UCIe (Universal Chiplet Interconnect Express)

UCIe (Universal Chiplet Interconnect Express) is an open die-to-die interconnect standard designed for chiplet-based architectures. Its primary goal is to enable chiplets from different vendors, manufactured on different process nodes and even by different foundries, to communicate seamlessly within the same package.

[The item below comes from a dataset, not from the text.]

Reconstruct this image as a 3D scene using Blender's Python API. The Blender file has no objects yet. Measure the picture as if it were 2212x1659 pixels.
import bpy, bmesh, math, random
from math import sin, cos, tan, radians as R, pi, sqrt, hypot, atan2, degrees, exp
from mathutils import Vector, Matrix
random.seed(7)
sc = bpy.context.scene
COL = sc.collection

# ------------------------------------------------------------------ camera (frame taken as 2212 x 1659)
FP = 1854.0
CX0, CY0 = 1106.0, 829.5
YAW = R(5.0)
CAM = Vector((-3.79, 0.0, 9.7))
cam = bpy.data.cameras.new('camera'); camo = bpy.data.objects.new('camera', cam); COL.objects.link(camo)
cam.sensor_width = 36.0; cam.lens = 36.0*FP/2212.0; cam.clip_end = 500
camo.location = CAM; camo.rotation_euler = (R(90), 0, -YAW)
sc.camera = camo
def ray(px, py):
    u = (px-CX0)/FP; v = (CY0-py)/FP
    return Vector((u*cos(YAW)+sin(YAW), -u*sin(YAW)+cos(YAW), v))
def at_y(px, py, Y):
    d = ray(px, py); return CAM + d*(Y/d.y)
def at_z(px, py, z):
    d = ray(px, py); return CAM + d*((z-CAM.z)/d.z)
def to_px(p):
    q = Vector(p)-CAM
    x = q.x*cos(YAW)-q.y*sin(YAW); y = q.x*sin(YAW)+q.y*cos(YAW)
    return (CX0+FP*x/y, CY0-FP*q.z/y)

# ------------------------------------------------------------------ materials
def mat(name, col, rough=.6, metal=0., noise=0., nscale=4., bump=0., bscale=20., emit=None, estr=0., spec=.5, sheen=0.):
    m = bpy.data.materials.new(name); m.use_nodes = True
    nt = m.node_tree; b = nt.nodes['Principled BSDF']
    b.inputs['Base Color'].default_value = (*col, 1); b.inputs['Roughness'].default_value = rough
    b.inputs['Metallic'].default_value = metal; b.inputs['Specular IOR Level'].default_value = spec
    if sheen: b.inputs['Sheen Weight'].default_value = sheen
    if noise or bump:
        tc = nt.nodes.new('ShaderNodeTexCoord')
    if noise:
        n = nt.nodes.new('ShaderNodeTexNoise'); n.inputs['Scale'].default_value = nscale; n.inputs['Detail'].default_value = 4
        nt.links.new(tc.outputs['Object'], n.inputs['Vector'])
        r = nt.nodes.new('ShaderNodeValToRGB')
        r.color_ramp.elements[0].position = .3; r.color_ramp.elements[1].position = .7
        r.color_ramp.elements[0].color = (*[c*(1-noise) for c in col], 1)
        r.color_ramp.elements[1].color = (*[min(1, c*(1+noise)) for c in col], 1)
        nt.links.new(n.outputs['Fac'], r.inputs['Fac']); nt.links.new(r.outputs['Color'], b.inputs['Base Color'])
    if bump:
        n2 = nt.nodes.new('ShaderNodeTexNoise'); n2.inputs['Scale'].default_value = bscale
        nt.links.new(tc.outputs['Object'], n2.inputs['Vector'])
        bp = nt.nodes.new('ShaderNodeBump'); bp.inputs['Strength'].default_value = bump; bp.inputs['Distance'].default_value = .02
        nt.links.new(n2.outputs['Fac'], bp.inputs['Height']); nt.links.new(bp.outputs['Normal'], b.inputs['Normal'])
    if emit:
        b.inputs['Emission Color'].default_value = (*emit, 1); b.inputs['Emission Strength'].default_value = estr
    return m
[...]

Often described as the equivalent of PCI Express for chiplet systems, UCIe aims to establish a common ecosystem for interoperable chiplets and heterogeneous integration.

History

The UCIe Consortium was launched in March 2022 by a group of leading semiconductor and technology companies, including:

  • Intel
  • AMD
  • Arm
  • Qualcomm
  • Samsung Electronics
  • TSMC
  • Google
  • Microsoft
  • Meta

The consortium has since expanded to include hundreds of members across the semiconductor ecosystem, including IP providers, EDA vendors, packaging companies, foundries, and system developers.

Architecture

UCIe consists of three primary layers:

Physical Layer (PHY)

The PHY handles the electrical transmission of data between chiplets and includes:

  • High-speed signaling
  • Link initialization and training
  • Clocking and synchronization
  • Error detection
  • Power management

Because communication occurs over very short distances inside a package, UCIe PHYs achieve significantly higher energy efficiency than traditional board-level interfaces.

Die-to-Die Adapter Layer

The Adapter Layer provides a reliable transport mechanism and includes:

  • Packetization
  • Flow control
  • Error handling
  • Retry mechanisms
  • Link management
  • Protocol multiplexing

This layer abstracts protocol-specific details from the underlying physical interface.

Protocol Layer

UCIe supports multiple upper-layer protocols, including:

  • PCI Express (PCIe)
  • Compute Express Link (CXL)
    • CXL.io
    • CXL.cache
    • CXL.mem
  • Streaming protocols
  • Vendor-specific protocols

This flexibility allows UCIe to support a wide range of applications, from AI accelerators to memory expansion devices.